Raytheon [RTN] on Thursday appealed to the United States Court of Appeals for the Federal Circuit the dismissal of its lawsuit against the Air Force for taking corrective action on the Three Dimensional Long Range Radar (3DELRR) contract it previously awarded the company in October.

Judge Margaret Sweeney on Friday also denied Raytheon’s request for an emergency injunction pending resolution of its appeal. Sweeney did issue an expedited briefing schedule, ordering the Air Force and defendant-intervenors Northrop Grumman [NOC] and Lockheed Martin [LMT] to respond to Raytheon’s appeal by no later than May 22. Raytheon, Sweeney ordered, must file a reply in support of its motion by no later than May 27.

Raytheon lawyer Mark Colley of the law firm Arnold & Porter filed a notice of appeal with the U.S. Court of Federal Claims on May 14, notifying the court that it was appealing Sweeney’s decision to dismiss the company’s lawsuit. The U.S. Court of Appeals for Federal Claims, via the federal goverment’s PACER online court record service, shows an appeal, received May 15, was docketed May 18.

Lockheed Martin's 3DELRR prototype. Photo: Lockheed Martin.
Lockheed Martin’s 3DELRR prototype. Photo: Lockheed Martin.

A federal judge with the U.S. Court of Federal Claims on May 11 ruled in favor of the Air Force, dealing a setback to Raytheon in its effort to secure the 3DELRR contract which is initially worth $20 million for engineering and manufacturing development (EMD), but is speculated to potentially be worth more than $1 billion (Defense Daily, May 12). Air Force spokesman Justin Oakes said Monday a previous stop work order issued to Raytheon in October remains in effect.

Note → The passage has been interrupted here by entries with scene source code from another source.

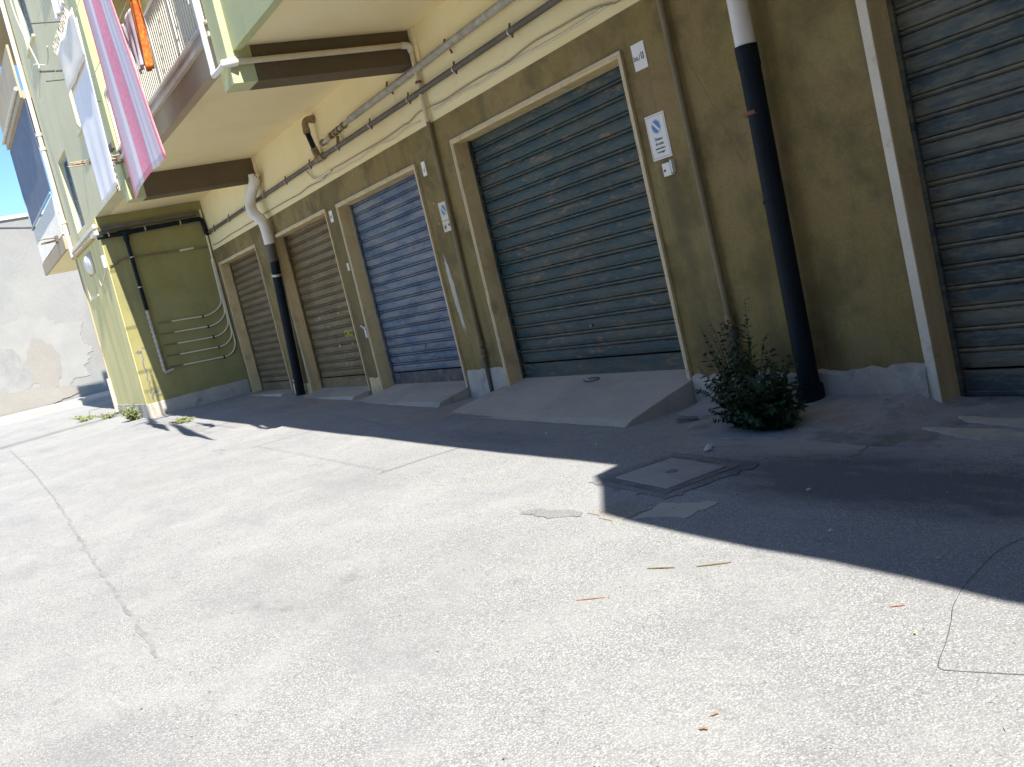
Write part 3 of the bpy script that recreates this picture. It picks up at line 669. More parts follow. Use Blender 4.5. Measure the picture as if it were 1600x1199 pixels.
for x in (-11.9, -10.2, -8.4, -6.6, -4.8, -3, -1):
    MB().tube([(x, YW-.05, 4.21), (x, YW-.03, 4.27)], .014, 8).tube([(x+.1, YW-.05, 4.13), (x+.1, YW-.03, 4.08)], .014, 8).each('fixing_screw', m_rust, gp)
cj = MB().tube([(-14.5, YW-.06, 4.07), (-14.1, YW-.06, 4.09)], .035, 10).tube([(-13.95, YW-.06, 4.10), (-13.3, YW-.06, 4.13)], .03, 10)
cj.build('union_pipe', m_lead, gp)
for x in (-14.45, -14.05, -13.9, -13.75, -13.55):
    MB().tube([(x-.03, YW-.06, 4.08+(x+14.4)*.04), (x+.03, YW-.06, 4.08+(x+14.4)*.04)], .052, 12).build('coupling', m_brass, gp)
MB().tube([(-13.85, YW-.06, 4.03), (-13.83, YW-.08, 3.95)], .028, 8).build('drain_cock', m_brass, gp)
# cables along the bottom of the cream band
def cable(name, pts, r, m, label, group='cables along the cream band'):
    return tag(MB().tube(smooth_path(pts, 5), r, 6).build(name, m), label, 'cable', group)
rnd = random.Random(12)
def wav(x0, x1, z, a, y, st=.55):
    out = []; x = x0
    while x < x1: out.append((x, y+rnd.uniform(-.004, .004), z+rnd.uniform(-a, a))); x += st
    return out+[(x1, y, z)]
c1 = wav(-22.2, -14.9, 3.615, .012, YW-.014)
cable('cable', c1+wav(-14.5, -11.6, 3.66, .012, YW-.014)+[(-11.2, YW-.04, 3.70), (-10.6, YW-.014, 3.67)]+wav(-10.2, -7.7, 3.68, .02, YW-.014)+[(-7.4, YW-.02, 3.66), (-7.05, YW-.03, 3.60), (-6.85, YW-.03, 3.72), (-6.6, YW-.02, 3.75)]+wav(-6, 3.8, 3.7, .02, YW-.014), .0085, m_cable, 'thin brown cable sagging along the cream band over every garage')
cable('cable', wav(-15.0, -11.3, 3.60, .015, YW-.012, .4), .009, m_wcable, 'cream cable pair stapled above the blue shutter')
cable('cable', wav(-10.9, -7.2, 3.625, .012, YW-.012, .4), .011, m_wcable, 'cream cable stapled above the dark teal shutter')
cb = MB().tube(smooth_path([(-15.45, yp-.0, 3.86), (-15.35, YW-.03, 3.74), (-15.25, YW-.03, 3.68), (-15.0, YW-.02, 3.66), (-14.5, YW-.02, 3.66)]), .016, 8)
tag(cb.build('cable_bend', m_wcable), 'cream conduit bend curling down below the pipe tee above the brown shutter', 'conduit')

# white conduit on the first beam, then down the wall
cd = empty('wall_conduit', (-11.2, 5.8, 3), 'conduit running along the beam then down the pillar between blue and teal shutters', 'conduit')
bx = -11.06+.035
MB().tube([(-11.53, 3.57, 11), (-11.53, 3.57, 4.50)], .034, 10).tube(smooth_path([(-11.53, 3.57, 4.52), (-11.50, 3.56, 4.47), (-11.3, 3.56, 4.46), (-11.04, 3.57, 4.47)]), .034, 10).build('white_run', m_pvc, cd)
MB().tube([(-11.08, 3.55, 4.47), (bx+.02, 3.70, 4.47)], .05, 10).build('elbow', m_pvc, cd)
MB().tube([(bx, 3.62, 4.47), (bx, 5.78, 4.47)], .034, 10).build('grey_run', m_pvcc, cd)
MB().tube(smooth_path([(bx, 5.74, 4.47), (bx+.01, 5.83, 4.45), (bx+.01, 5.85, 4.38)]), .042, 10).build('elbow', m_pvc, cd)
MB().tube([(bx+.01, 5.85, 4.38), (bx-.0, 5.85, 3.53)], .032, 10).build('cream_run', m_pvcc, cd)
MB().tube([(bx, 5.85, 3.60), (bx, 5.855, 3.50), (bx-.03, 5.86, .78)], .031, 10).build('olive_run', m_olivepipe, cd)
MB().tube([(bx-.03, 5.86, .84), (bx-.03, 5.86, .72)], .042, 10).tube([(bx-.03, 5.86, .68), (bx-.03, 5.86, .58)], .046, 10).build('union_joint', m_brass, cd)
MB().tube([(bx-.03, 5.86, .72), (bx-.03, 5.86, .0)], .028, 10).build('lower_run', m_brownpipe, cd)
for z in (4.0,): MB().tube([(bx, 5.85, z), (bx, 5.85, z+.03)], .04, 10).build('clamp', m_rust, cd)
cd2 = empty('wall_conduit', (-6.5, 5.86, 2), 'olive painted conduit between the teal shutter signs and the thick drainpipe', 'conduit')
MB().tube([(-6.545, 5.85, 4.6), (-6.525, 5.85, 3), (-6.505, 5.85, .70)], .030, 10).build('olive_run', m_olivepipe, cd2)
MB().tube([(-6.505, 5.85, .74), (-6.505, 5.85, .64)], .040, 10).build('union_joint', m_brass, cd2)
MB().tube([(-6.505, 5.85, .62), (-6.505, 5.85, .52)], .044, 10).build('brown_joint', m_brownpipe, cd2)
MB().tube([(-6.505, 5.85, .66), (-6.505, 5.85, -.05)], .028, 10).build('lower_run', m_brownpipe, cd2)
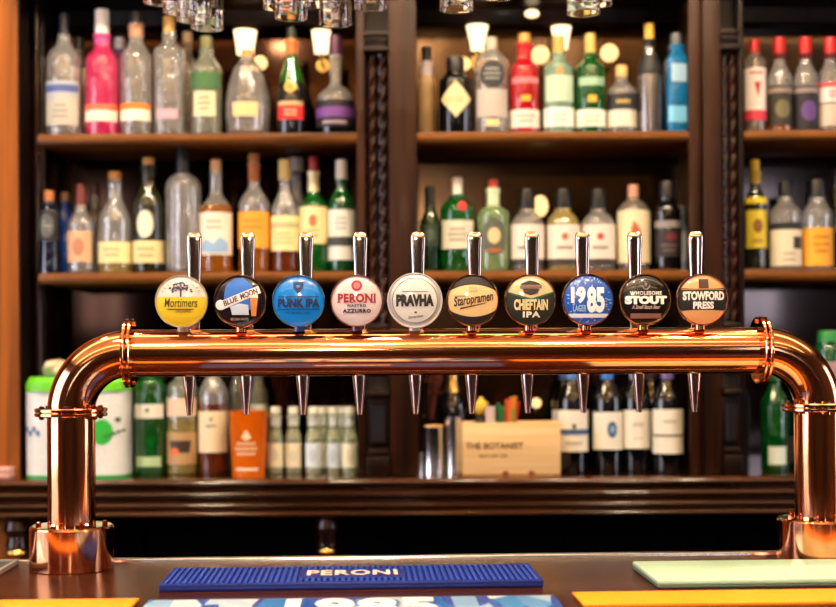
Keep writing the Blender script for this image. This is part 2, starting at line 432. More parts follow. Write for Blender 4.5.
# ---------------------------------------------------------------- tap tower
tw = thing('beer_tap_tower', 'polished copper pipe tap tower with ten round badges on the bar', 'beer tap', (BX, BY, ZB), A)
U, W, R, RB = .598, .340, .0374, .0925
def helix_tube(pts, r, name): return MB().tube(pts, r, 40).build(name, COPPER, tw, smooth=50)
MB().lathe([(0, -U+RB), (R, -U+RB), (R, U-RB), (0, U-RB)], (0, 0, W), 64, 'x').build('pipe', COPPER, tw, smooth=50)
for s in (-1, 1):
    pts = [(s*(U-RB+RB*math.sin(t)), 0, W-RB+RB*math.cos(t)) for t in (PI/2*i/20 for i in range(21))]
    helix_tube(pts, R*.995, 'elbow')
    MB().lathe([(0, .05), (R, .05), (R, W-RB), (0, W-RB)], (s*U, 0, 0), 48).build('column', COPPER, tw, smooth=50)
    # collar on the pipe: two rings with bolts through
    uf = s*(U-RB); m = MB()
    for k in (-.004, .004):
        m.lathe([(R-.002, k-.0027), (.0535, k-.0027), (.0548, k-.0015), (.0548, k+.0015), (.0535, k+.0027), (R-.002, k+.0027)], (uf, 0, W), 48, 'x')
    cl = m.build('collar', COPPER, tw)
    for i in range(6):
        a = PI/2+2*PI*i/6
        b = MB().lathe([(0, -.0105), (.0036, -.0095), (.0036, .0095), (0, .0105)], (uf, .047*math.cos(a), W+.047*math.sin(a)), 6, 'x')
        b.build('bolt', COPPER, cl)
    # collar on the upright
    zf = W-RB; m = MB()
    for k in (-.0035, .0035):
        m.lathe([(R-.002, k-.003), (.055, k-.003), (.0565, k-.0015), (.0565, k+.0015), (.055, k+.003), (R-.002, k+.003)], (s*U, 0, zf), 48)
    cl = m.build('collar', COPPER, tw)
    for i in range(6):
        a = PI/6+2*PI*i/6
        MB().lathe([(0, -.0115), (.0042, -.0105), (.0042, .0095), (0, .0105)], (s*U+.0475*math.cos(a), .0475*math.sin(a), zf), 6).build('bolt', COPPER, cl)
    m = MB(); m.lathe([(0, .0004), (.065, .0004), (.0655, .001), (.0655, .004), (.0655, .03), (.0655, .063), (.0655, .065), (.0645, .0675), (.062, .069), (.058, .0692), (R-.002, .0692)], (s*U, 0, 0), 64)
    bs = m.build('base', COPPER, tw, smooth=20)
    for i in range(6):
        a = 2*PI*i/6+.15
        MB().lathe([(0, .068), (.0045, .068), (.0045, .0735), (.003, .075), (0, .075)], (s*U+.051*math.cos(a), .051*math.sin(a), 0), 6).build('bolt', COPPER, bs)

# taps
SP = .0912
def u_at(i, v):  # even spacing along the pipe
    return (i-4.5)*SP
hand_dx = [0, -3, -1, -3, -1, 0, 2, -3, -6, 0]
RBDG = .0412
VB = -.034
WB = .4205
BLACK = plain('0b0a0a', .25, coat=.6); WHITE = plain('f2f0ec', .3, coat=.6)
def P(c, face=0): return plain(c, .25, coat=1.) if face else plain(c, .55)
def badge(i, rim, face, label, paint):
    RBDG = .0438 if i == 4 else .0412
    u = u_at(i, VB)-.0088; cz = WB
    b = MB()
    b.lathe([(0, .008), (RBDG*.94, .008), (RBDG, .004), (RBDG*1.0, -.004), (RBDG*.985, -.0065), (RBDG*.955, -.0065), (RBDG*.94, -.003), (0, -.003)], (u, VB, cz), 48, 'y')
    b.lathe([(0, 0), (.009, 0), (.008, .03), (.012, .048), (0, .048)], (u, VB+.014, W+.033), 16)
    bo = b.build('tap_badge', rim, tw, label=label)
    Rf = RBDG*.955
    def dome(x, y, e=0.):       # unit-disc coordinates onto the lens
        q = min(1., x*x+y*y)
        return (u+x*Rf, VB-.0035-.0075*(1-q)**.8-e, cz+y*Rf)
    lay = [0]
    def layer(name, m, fnbuild):
        lay[0] += 1; e = .00035*lay[0]
        k = MB(); fnbuild(k, lambda x, y: dome(x, y, e))
        return k.build(name, m, bo, smooth=60)
    layer('badge_face', face, lambda k, f: put_poly(k, ellipse(0, 0, 1, 1, 48), f, 10))
    paint(layer)
def clipx(y): return math.sqrt(max(0, 1-y*y))*.985
def hband(k, f, fy0, fy1, n=28, x0=-1., x1=1.):
    """region between two curves y0(x), y1(x) clipped to the disc"""
    us = [i/n for i in range(n+1)]; vs = [j/8 for j in range(9)]
    def g(u, v):
        x = x0+(x1-x0)*u; lim = math.sqrt(max(0, 1-x*x))*.985
        a = max(-lim, min(lim, fy0(x))); b = max(-lim, min(lim, fy1(x)))
        return f(x, a+(b-a)*v)
    k.grid(g, us, vs)
K = lambda v: (lambda x: v)

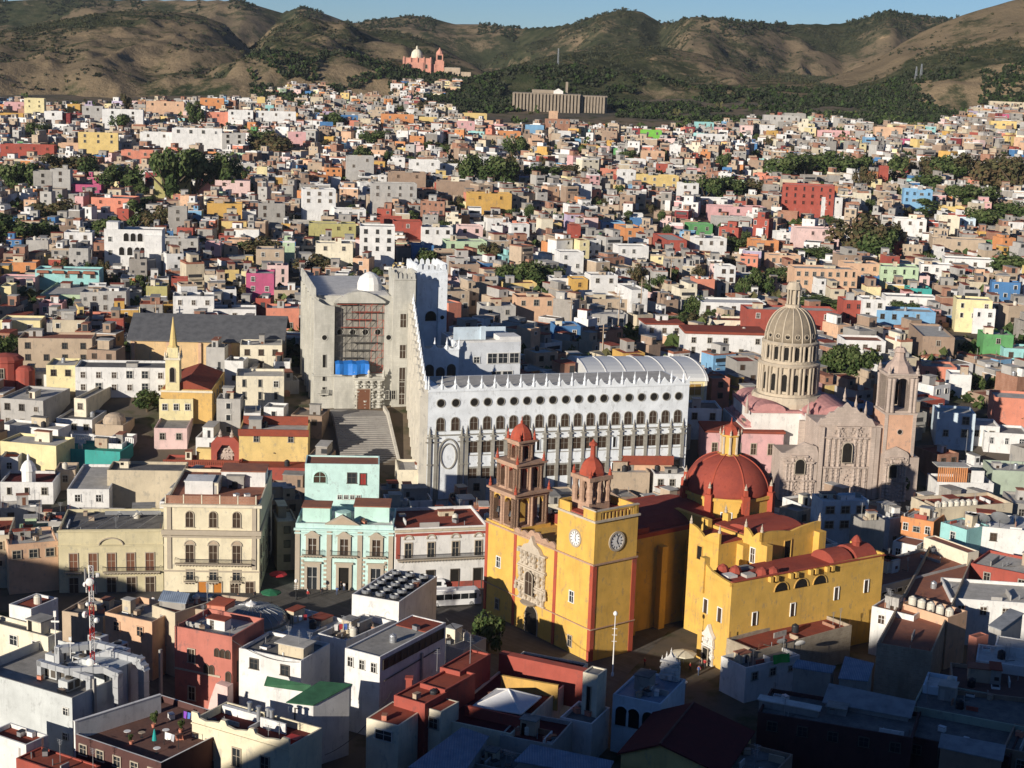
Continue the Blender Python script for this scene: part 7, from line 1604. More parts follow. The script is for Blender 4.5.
pp = [(a, b_, c-.5, s) for a, b_, c, s in zip(sx_[keep], sy_[keep], sz_[keep], g_.uniform(.7, 2.0, n_)[keep])]
SCB = leafmat('scrub_grey_green', (.035, .043, .024), (.055, .058, .034)); SCD = leafmat('scrub_dark', (.018, .028, .012), (.032, .042, .02))
scrub('hill_scrub', pp[:25000], [SCB, SCB, LO[2], SCB])
# crest trees on the skyline
n_ = 9000; AZs = np.radians(g_.uniform(-18.5, 18.5, n_)); q0 = RID[0]; Rs = np.interp(AZs, q0['az'], q0['D'])+g_.uniform(-90, 30, n_); sx_, sy_, sz_, _ = hills_z(AZs, Rs)
kk = fbm(AZs*60, AZs*0, 71, 3) > .52
pp = [(a, b_, c, s) for a, b_, c, s in zip(sx_[kk], sy_[kk], sz_[kk], g_.uniform(1.0, 2.8, n_)[kk])]; scrub('ridge_scrub', pp[:2600], [SCD, SCB, SCD])
# the wooded ridge under the far church and fort, and the town's upper edge
pp = []
for _ in range(30000):
    px = g_.uniform(250, 1040); az_ = atan2(ray(px, 100)[0], ray(px, 100)[1]); r_ = g_.uniform(1215, 1480); x, y = r_*sin(az_), r_*cos(az_)
    z = float(hills_z(np.array([az_]), np.array([max(1335., r_)]))[2][0]) if r_ > 1335 else float(T(x, y)); d_ = fbm(x/40, y/40, 17, 3)
    if d_ > ((.44 if px < 640 else .5) if r_ > 1340 else .40) and not (505 < px < 618 and r_ < 1268) : pp.append((x, y, z, g_.uniform(1.1, 2.8)))
    if len(pp) > 9000: break
scrub('wooded_ridge', pp, [SCD, LG[0], SCB, SCD])
pp = []
for _ in range(9000):
    y = 420+900*g_.random(); x = g_.uniform(-.35*y, .35*y)
    if fbm(x/35, y/35, 29, 3) > .56:
        m = np.array([x, y])
        if not any(hypot(x-m2[0], y-m2[1]) < r2*.75 for (m2, r2, _) in near(m)): pp.append((x, y, float(T(x, y)), g_.uniform(1.2, 3.2)))
    if len(pp) > 2600: break
scrub('town_shrubbery', pp, [LG[0], LG[1], LO[0], LG[1], LG[2]])
# ------------------------------------------------------------ small things on the roofs and in the square
def tank_mesh(m, h=1.5, r=.62):
    b = MB(); b.lathe([(r, 0), (r, h*.3), (r*1.04, h*.33), (r, h*.36), (r, h*.66), (r*1.04, h*.69), (r, h*.72), (r*.9, h*.84), (r*.35, h*.95), (r*.35, h), (.02, h)], m, 14); return b.mesh('water_tank')
TKB, TKW, TKG = tank_mesh(PBLACK), tank_mesh(plain('tank_cream', (.60, .56, .47), .5)), tank_mesh(METAL, 1.4, .55)
rt = random.Random(4)
tk = 0
for h in HOUSES:
    if h['A'][1] > 620 or h['w'] < 4 or tk > 110: continue
    if any(k in h['label'] for k in ('tower', 'sheet', 'wall like', 'lantern dome', 'grey block crowded', 'gallery', 'mansion', 'stepped red roof', 'tower house')): continue
    if rt.random() < .62:
        col, me = rt.choice([('black', TKB), ('black', TKB), ('cream', TKW), ('grey', TKG)])
        p = h['A'][:2]+h['u']*h['w']*rt.uniform(.15, .85)+h['v']*h['d']*rt.uniform(.3, .8)
        L = f"{col} water tank on the {shorten(h['label'], 11)}"
        if L in LABELS: continue
        o = link('water_tank', me, None, (p[0], p[1], h['zr']), rt.uniform(0, 6)); tag(o, L, 'water tank'); tk += 1
def rowtanks(h, n, y, x0, x1, me, label, group):
    for i in range(n):
        p = h['A'][:2]+h['u']*(x0+(x1-x0)*i/(n-1))+h['v']*y; o = link('water_tank', me, None, (p[0], p[1], h['zr'])); o.scale = (1.15, 1.15, 1.2); tag(o, label, 'water tank', group)
def fi(s): return next(h for h in HOUSES if s in h['label'])
rowtanks(fi('row of seven white tanks'), 7, 1.2, 1.5, 10.5, TKW, 'cream water tank standing in the row of seven on the red roof', 'seven roof tanks')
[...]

After Raytheon won the 3DELRR, Lockheed Martin and Northrop Grumman, which lost out on the 3DELRR award, filed bid protests with the Government Accountability Office (GAO). Northrop Grumman argued in a May 7 redacted court filing that the Air Force’s 3DELRR procurement was fundamentally flawed in several ways. One was that the service gave offerors materially different instructions regarding how the agency would evaluate and score their proposals.

Northrop Grumman said in its May 7 filing that GAO indicated, in a non-binding outcome prediction session, that it was likely to sustain the protests. The Air Force then decided to reopen discussions with all three offerors and evaluate new technical and cost/price proposals.

3DELRR is designed to detect and track hostile aircraft or missions at long range and is to replace the AN/TPS-75 air defense radar originally supplied by Northrop Grumman (Defense Daily, Jan. 21).]